C’est sans doute là que Leah Vosko se démarque d’Alain Supiot. Son argumentation repose moins sur le constat des transformations du monde du travail - même s’il s’agit d’une dimension-clé de sa thèse - que sur l’impératif de justice sociale. En déplaçant le débat dans la sphère des discriminations et en montrant comment le modèle de l’emploi protégé participe de l’exclusion des femmes et des immigrés, le dépassement, du moins la rénovation de ce modèle, apparaît inévitable. La nécessité de dé-marginaliser le care et de l’élever au même plan que le travail participe de cette exigence de justice entre les hommes et les femmes.
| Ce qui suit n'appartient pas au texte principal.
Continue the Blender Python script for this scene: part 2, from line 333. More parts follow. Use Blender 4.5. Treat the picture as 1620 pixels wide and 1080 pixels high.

Fabienne Brugère regrettait récemment la timidité de Marie Garrau et Alice le Goff à proposer une véritable « politique du care » et le fait qu’elles s’en tiennent à une argumentation philosophique [8]. Sans doute avons-nous avec Leah Vosko une esquisse des formes que devrait prendre une argumentation politique en faveur de la reconnaissance du care comme force sociale et non plus seulement comme logique compassionnelle, comme travail et non seulement comme activité.
À l’heure où les politiques de l’emploi sont soit à la déréglementation soit à la reformalisation/recontractualisation de la relation d’emploi, on a toutefois du mal à imaginer comment pourrait se traduire concrètement ce « nouvel imaginaire » sur lequel l’auteure passe trop rapidement dans le dernier chapitre intitulé « Alternatives to the Standard Employment Relationship ». L’objection de Robert Castel nous semble encore valide : qu’est-ce qui nous empêche de penser l’assouplissement du modèle du salariat dans la mesure où il sera toujours possible d’identifier une relation de subordination entre le travailleur et son employeur, et ce malgré l’éclatement de la figure de l’employeur et la montée des formes atypiques d’emploi, asymétrie que seul le contrat de travail permet de compenser ? Ne risque-t-on pas, en abandonnant la référence au modèle de l’emploi protégé, « de lâcher la proie pour l’ombre » [9] ? Quoi qu’il en soit, la démarche de Leah Vosko et son identification des dysfonctionnements et discriminations qui se sont perpétués pendant plus d’un siècle sur le marché du travail, mettent en évidence les ambivalences de la régulation de l’emploi et de la « protection » sociale, et font de cet ouvrage une lecture à la fois éclairante et stimulante. L’auteur y appelle à se demander une nouvelle fois si la protection des uns doit nécessairement entraîner la marginalisation des autres.